Just as the Internet has changed the face of how businesses function, so too is the blockchain aiming to do the same. According to a World Economic Forum white paper titled ‘Realizing the Potential of Blockchain,’ the technology signals a new era of the Internet that will be defined by value rather than information. The authors of the paper, Don Tapscott, CEO of Tapscott Group, a think tank exploring the digital economy and Alex Tapscott, CEO of Northwest Passage Ventures, an advisory firm building early-stage companies in the blockchain space, write that the development of the blockchain will lead to a generational shift from an Internet of information to a new-generation Internet of value. It adds that the distributed ledger could give rise to a new Internet era that is more disruptive and transformative than the current one.
Like the Internet, the blockchain is designed to be decentralised, and similar to the Internet, the distributed ledger has layers. It is these ‘layers’ that are defined by the interoperable open protocol where companies and individuals can build products and services. As a shared public ledger that maintains a record of all transactions across a peer-to-peer network, we can envisage a future where the blockchain will be used to record contracts, embedded in digital code, and stored in transparent databases, which are free from tampering or deletion.
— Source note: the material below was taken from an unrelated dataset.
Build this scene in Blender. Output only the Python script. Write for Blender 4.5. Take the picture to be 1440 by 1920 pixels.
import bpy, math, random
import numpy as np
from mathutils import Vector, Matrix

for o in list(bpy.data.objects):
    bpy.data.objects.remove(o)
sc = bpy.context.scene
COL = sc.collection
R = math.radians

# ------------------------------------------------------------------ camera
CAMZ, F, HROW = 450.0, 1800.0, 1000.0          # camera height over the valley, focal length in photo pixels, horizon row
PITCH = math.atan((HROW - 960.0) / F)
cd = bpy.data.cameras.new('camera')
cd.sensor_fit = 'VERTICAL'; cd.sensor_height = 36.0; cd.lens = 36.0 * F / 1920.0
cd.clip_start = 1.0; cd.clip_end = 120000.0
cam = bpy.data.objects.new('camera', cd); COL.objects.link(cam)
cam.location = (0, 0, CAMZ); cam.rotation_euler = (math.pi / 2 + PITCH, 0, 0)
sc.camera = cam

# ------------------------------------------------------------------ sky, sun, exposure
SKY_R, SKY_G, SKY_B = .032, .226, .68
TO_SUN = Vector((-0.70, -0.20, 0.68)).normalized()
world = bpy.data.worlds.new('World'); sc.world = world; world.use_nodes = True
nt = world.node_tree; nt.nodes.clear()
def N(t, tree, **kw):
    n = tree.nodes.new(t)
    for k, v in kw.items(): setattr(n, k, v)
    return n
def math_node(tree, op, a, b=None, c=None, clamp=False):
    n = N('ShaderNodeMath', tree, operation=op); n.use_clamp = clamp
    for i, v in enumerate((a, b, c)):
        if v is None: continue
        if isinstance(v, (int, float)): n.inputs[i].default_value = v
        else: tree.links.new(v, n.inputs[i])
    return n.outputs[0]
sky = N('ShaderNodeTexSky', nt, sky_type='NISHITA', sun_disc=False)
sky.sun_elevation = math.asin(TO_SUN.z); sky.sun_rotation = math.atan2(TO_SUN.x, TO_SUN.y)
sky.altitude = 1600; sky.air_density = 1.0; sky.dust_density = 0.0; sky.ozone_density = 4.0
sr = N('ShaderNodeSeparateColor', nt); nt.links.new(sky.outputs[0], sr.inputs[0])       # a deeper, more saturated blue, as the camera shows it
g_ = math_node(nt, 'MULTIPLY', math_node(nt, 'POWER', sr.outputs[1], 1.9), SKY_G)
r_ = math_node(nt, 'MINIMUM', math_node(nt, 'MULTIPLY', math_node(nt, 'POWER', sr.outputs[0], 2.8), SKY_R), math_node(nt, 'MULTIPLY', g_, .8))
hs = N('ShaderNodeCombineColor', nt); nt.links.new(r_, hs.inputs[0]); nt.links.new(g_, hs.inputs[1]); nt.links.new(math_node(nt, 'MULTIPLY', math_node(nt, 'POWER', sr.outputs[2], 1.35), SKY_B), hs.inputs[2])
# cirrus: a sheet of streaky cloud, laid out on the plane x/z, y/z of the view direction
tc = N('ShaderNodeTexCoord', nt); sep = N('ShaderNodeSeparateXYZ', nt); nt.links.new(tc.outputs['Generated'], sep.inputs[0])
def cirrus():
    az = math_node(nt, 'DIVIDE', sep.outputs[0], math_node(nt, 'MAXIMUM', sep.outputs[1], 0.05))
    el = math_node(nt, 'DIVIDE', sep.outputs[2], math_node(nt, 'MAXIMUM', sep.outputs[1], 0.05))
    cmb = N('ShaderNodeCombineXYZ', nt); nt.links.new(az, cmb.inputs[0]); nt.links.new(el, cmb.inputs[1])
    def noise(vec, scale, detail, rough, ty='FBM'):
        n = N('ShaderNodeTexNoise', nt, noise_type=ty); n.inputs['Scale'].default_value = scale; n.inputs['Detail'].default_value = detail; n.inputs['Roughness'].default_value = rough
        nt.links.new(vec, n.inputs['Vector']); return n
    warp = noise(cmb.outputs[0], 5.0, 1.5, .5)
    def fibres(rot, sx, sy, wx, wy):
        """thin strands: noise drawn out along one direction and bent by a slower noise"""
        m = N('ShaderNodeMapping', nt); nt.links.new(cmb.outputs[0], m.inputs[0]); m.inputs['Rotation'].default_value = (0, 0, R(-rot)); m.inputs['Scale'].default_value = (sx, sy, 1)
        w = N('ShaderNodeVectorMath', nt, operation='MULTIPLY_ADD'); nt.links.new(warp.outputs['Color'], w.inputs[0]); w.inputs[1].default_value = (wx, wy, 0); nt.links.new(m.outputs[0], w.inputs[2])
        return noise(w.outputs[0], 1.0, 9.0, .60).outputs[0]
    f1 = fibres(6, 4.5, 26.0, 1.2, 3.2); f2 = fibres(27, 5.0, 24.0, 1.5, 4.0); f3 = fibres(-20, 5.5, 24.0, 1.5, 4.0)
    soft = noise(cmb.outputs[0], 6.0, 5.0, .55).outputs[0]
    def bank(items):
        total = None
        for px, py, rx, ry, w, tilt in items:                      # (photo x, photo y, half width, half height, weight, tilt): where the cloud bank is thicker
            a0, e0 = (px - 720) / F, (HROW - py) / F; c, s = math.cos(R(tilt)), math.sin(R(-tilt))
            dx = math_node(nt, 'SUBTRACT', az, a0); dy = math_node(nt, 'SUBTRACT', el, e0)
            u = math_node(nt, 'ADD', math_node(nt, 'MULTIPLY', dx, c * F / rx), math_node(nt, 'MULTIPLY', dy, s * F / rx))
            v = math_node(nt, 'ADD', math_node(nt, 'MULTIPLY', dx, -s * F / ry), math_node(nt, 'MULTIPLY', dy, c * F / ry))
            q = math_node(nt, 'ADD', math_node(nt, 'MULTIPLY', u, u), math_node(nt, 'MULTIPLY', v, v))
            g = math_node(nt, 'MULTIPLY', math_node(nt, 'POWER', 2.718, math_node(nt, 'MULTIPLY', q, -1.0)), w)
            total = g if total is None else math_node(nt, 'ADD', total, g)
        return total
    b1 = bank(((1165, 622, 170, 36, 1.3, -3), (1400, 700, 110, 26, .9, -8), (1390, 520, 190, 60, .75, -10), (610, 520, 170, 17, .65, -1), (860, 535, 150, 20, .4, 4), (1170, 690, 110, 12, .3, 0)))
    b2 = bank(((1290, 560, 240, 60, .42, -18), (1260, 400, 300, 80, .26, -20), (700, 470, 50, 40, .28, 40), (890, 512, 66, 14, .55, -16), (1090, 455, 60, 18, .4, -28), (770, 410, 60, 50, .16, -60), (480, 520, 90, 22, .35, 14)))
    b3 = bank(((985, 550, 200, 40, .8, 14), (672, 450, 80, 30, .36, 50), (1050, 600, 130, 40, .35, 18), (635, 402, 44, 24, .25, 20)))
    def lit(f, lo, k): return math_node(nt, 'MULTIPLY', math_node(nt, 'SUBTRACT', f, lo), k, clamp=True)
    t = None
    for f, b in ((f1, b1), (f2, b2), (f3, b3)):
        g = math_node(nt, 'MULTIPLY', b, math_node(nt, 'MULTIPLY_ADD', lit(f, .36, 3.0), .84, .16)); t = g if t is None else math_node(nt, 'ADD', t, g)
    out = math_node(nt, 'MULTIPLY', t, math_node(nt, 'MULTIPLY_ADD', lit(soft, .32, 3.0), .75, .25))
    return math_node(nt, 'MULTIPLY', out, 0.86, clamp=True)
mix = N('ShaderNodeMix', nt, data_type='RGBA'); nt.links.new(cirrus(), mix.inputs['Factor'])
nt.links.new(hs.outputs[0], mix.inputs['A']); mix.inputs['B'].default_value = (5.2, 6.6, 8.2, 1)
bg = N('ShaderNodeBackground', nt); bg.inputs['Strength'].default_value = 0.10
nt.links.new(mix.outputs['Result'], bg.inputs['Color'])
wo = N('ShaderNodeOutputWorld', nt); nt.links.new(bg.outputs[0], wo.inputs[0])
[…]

Such a future may even mean that intermediaries such as lawyers, bankers and brokers may no longer be necessary as the blockchain enables people and organisations to interact freely with one another with very little friction.
However, before jumping too far forward with the blockchain, it’s first necessary to see how technology has been adopted before and the groundwork this has set.
One of the most fundamental is the Internet protocol suite, also known as TCP/IP or Transmission Control Protocol (TCP) and the Internet Protocol (IP). It is this which laid the foundations for the creation of the Internet. In the 1970s, the Defense Advanced Research Projects Agency (DARPA), the research arm of the U.S. Department of Defense (DoD), created the TCP/IP model. Its creation was for use in the Advanced Research Projects Agency Network (ARPANET), a network area that preceded the Internet. It was decommissioned in 1990 after 30 years of experimentation and service. Prior to the TCP/IP model, telecommunications were based on ‘circuit switching.’ This was a process that involved the establishment of two network nodes through a communications channel before the nodes were able to talk. Yet, with the creation of the TCP/IP model, it helped change this. And with it, it enabled a shared public network without the need for any central authority being responsible for its improvement and maintenance. Just like the blockchain.
However, just as the blockchain has been met with scepticism over its ability to transform services, so too was the TCP/IP model. At first, the idea that TCP/IP could enable the scale up of the Internet was inconceivable. Nevertheless, during the late 1980s and early 1990s, firms, such as Hewlett-Packard and Silicon Graphics, were utilising the model to create local private networks within organisations. According to the Harvard Business Review, to do this they developed ‘building blocks and tools that broadened its use beyond email, gradually replacing more-traditional local network technologies and standards.’ In the 1980s, Cisco Systems became one of the first companies to develop and market routers for IP internetworks, which today is worth billions. In 2000, it became the most valuable company in the world. In 1989, a CERN researcher named Timothy Berners-Lee developed the Hypertext Transfer Protocol (HTTP), which formed the basis of the World Wide Web (WWW). As the basic infrastructure gained in prominence, this enabled the creation of Amazon, eBay, and Google. Throughout the years, the Internet has enabled companies that have embraced it to reach a wider audience, putting pressure on those such as print publications. As the Harvard Business Review states, companies such as eBay, Google, and Amazon have fundamentally changed how businesses operate.
The same can be said as to what the blockchain will do in years to come. The parallels between the distributed ledger and TCP/IP are clear to see. The blockchain is an open and shared public ledger, as is the TCP/IP. Similarly, just as TCP/IP enabled low-cost connections, the blockchain is cutting the cost of financial transactions and cross-border payments. As a result, it has the potential to create a radical shift in not just the financial market, but in all industries where a record of transactions and files are a primary component of any business.
As this post suggests, bitcoin, the digital currency that uses the blockchain to record transactions, is considered the email and the blockchain that of HTTP or TCP/IP. Just as email was taken up by a few enthusiasts in its early days, so too was bitcoin. Email as we know it today has become a fundamental component when corresponding with people whether at work or with friends and family. Bitcoin itself is steadily gaining in value as demand for it increases. However, just as email is one small component of the Internet, so too is bitcoin one small function of the blockchain. The distributed ledger will go far beyond the digital currency, supporting a number of applications such as smart contracts and transactions other than just financial. For the moment, though, the technology is making headway in the finance industry.
Just as the Internet has changed the way of media companies and advertising firms, the blockchain has the potential to restructure the face of the financial industry and regulation. For many, though, particularly incumbent firms, embracing the technology will present challenges. In order to stay in the game investing in research and development will be necessary. Only then can they avoid being out competed by rivals, enabling them to thrive in a new, emerging financial system.